No more fog machines. No more postgame obliquity. Just a coach who owns it, works it, and talks plainly about it.
Sometimes, the message matters more than the result. Well, occasionally. At Kentucky, the result matters.
But like on the court, you need to hit the glass and clean up your own misses. Second-chance points are still points.
Quick Sips
BAD NEWS: Louisville football delivered some difficult injury news before Saturday’s pivotal ACC road contest at SMU. Keyjuan Brown, who has been the bulk of the team’s offense the past two games, is out with an unspecified injury. That means running back Duke Watson, just back from injury himself, will carry the rushing load. And the rushing load will be important, because starting quarterback Miller Moss is listed as questionable. Now, a good many Louisville fans have viewed him as questionable all season, but fewer consider that Brohm’s reliable options behind him are limited. Bryce Allen is the most experienced backup, while Deuce Adams gives a different look as a dual-threat guy. Read more about it here.
RIVALRY RENEWED: Louisville and Cincinnati will meet for the 101st time tonight in Cincinnati.
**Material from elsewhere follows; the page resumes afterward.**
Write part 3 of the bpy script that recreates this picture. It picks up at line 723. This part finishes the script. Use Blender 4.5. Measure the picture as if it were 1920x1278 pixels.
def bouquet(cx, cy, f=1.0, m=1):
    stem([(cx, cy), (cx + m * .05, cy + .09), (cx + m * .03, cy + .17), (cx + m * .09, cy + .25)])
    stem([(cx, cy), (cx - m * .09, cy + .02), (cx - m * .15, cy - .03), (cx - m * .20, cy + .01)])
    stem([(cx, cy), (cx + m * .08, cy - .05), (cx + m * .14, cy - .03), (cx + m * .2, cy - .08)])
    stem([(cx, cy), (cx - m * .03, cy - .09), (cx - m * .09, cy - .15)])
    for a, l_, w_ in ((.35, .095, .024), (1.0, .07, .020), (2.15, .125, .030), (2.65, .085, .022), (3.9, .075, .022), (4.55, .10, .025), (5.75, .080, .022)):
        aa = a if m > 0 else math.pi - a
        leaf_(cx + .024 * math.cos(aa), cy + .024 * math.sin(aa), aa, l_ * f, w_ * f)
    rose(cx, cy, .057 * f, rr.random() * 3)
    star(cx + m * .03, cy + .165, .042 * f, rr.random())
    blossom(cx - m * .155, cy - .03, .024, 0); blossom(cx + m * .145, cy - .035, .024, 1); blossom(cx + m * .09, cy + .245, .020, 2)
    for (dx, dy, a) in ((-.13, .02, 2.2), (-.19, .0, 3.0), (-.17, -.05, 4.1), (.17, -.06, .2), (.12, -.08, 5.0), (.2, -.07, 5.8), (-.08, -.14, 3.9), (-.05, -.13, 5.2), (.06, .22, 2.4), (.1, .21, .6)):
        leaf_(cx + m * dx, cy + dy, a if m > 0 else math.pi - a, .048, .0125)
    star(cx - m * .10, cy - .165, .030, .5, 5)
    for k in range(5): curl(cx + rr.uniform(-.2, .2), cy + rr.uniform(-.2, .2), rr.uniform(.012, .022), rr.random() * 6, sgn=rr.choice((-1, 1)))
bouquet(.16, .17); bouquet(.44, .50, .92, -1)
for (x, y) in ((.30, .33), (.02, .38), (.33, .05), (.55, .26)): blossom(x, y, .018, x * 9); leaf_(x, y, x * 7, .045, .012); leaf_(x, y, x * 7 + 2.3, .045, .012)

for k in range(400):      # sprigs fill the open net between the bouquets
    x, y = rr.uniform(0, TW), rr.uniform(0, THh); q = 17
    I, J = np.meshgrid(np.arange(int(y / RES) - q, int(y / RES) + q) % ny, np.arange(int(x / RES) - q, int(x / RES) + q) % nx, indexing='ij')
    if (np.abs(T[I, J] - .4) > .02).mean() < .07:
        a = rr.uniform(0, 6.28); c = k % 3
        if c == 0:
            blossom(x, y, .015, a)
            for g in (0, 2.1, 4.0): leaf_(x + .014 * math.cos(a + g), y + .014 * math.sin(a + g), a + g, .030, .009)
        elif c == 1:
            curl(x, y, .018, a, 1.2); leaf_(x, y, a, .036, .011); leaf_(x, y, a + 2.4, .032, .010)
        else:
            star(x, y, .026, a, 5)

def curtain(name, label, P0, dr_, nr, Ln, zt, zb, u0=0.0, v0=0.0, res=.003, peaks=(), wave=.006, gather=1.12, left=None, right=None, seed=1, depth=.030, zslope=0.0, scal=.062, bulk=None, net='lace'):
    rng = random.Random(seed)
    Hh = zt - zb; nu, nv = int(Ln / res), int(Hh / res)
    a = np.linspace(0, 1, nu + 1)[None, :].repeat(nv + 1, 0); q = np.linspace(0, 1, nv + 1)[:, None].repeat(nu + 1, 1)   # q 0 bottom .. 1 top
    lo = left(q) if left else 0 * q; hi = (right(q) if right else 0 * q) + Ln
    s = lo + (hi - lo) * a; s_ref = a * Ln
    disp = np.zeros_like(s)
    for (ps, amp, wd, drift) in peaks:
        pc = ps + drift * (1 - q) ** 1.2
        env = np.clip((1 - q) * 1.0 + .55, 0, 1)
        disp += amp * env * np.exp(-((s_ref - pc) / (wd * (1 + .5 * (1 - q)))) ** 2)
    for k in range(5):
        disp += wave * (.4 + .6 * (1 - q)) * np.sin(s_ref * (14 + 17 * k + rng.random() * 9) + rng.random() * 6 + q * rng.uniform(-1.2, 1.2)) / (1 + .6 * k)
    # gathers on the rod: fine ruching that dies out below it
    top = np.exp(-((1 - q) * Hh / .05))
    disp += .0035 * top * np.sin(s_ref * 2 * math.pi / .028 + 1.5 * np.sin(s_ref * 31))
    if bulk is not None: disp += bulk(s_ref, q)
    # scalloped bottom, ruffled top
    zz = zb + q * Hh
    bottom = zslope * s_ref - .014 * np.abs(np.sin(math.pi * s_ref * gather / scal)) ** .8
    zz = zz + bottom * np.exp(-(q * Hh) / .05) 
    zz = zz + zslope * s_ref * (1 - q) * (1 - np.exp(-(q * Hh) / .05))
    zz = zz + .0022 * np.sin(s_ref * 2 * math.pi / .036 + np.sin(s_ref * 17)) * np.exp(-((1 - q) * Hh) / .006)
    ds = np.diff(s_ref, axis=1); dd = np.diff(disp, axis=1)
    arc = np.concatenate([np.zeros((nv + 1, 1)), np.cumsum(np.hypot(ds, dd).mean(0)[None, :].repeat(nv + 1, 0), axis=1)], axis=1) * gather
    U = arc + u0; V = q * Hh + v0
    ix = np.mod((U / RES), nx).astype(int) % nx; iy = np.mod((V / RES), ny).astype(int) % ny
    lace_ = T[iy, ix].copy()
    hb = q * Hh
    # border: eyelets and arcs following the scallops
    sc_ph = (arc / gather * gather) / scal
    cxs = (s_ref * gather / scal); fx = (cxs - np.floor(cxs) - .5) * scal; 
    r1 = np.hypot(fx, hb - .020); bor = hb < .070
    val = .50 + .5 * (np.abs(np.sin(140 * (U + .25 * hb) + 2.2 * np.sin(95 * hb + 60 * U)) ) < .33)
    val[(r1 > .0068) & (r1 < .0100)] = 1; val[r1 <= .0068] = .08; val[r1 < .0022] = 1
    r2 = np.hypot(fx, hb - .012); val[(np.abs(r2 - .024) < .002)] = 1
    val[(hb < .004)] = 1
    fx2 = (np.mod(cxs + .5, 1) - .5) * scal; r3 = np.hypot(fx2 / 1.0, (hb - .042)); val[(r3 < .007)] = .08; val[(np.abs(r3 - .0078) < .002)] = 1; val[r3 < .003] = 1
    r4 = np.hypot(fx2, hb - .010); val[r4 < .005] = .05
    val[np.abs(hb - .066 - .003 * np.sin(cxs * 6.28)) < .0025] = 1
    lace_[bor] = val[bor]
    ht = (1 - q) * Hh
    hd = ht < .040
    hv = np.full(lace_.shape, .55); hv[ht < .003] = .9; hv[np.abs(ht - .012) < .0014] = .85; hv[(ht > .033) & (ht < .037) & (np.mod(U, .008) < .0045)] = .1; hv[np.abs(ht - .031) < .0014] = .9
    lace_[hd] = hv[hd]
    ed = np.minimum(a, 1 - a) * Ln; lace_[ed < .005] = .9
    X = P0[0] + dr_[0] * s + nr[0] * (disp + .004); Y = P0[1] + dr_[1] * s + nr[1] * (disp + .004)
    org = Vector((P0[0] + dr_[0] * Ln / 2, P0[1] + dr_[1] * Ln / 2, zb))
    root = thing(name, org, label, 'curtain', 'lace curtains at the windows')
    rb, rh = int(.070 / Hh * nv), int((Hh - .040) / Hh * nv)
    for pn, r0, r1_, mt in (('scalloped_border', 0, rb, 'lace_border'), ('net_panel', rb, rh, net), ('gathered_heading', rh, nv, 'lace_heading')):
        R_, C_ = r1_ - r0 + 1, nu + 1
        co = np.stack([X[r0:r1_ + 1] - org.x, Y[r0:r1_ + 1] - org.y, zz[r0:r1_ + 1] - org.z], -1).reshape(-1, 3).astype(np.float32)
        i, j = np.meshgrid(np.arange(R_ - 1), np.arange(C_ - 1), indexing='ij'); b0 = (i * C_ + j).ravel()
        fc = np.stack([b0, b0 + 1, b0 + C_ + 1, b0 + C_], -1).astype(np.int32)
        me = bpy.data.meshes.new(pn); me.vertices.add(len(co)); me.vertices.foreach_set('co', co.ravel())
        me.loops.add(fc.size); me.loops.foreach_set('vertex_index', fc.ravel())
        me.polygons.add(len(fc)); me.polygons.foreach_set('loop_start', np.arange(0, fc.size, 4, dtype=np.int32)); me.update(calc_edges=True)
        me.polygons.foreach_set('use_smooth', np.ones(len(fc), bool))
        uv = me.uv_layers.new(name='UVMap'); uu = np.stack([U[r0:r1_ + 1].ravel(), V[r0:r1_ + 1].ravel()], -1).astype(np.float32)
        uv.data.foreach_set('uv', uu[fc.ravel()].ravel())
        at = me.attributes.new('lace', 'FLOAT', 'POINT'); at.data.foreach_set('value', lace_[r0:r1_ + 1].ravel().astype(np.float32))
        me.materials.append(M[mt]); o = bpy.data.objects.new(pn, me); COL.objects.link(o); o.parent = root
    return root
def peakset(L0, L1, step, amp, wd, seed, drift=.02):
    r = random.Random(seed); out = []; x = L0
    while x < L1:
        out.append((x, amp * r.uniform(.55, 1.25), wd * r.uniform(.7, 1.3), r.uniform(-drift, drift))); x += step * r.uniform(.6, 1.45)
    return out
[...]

It’s not just a homecoming for coach Pat Kelsey and guard Kobe Rodgers, it’s the renewal of one of several historic rivalries for the Cards this season (a trip to Memphis is to come.) Read more about the matchup here.
The Last Drop
“We've had a couple tough games where we haven't played well, so there's been a lot of searching (with various lineups). And everything's new in that sense. But we are learning a lot about our guys. We're kind of learning who plays together well, and how they play together, and what situations they can function well in together. So it’s both (collecting data and just trying to find a winning group) happening in real time.”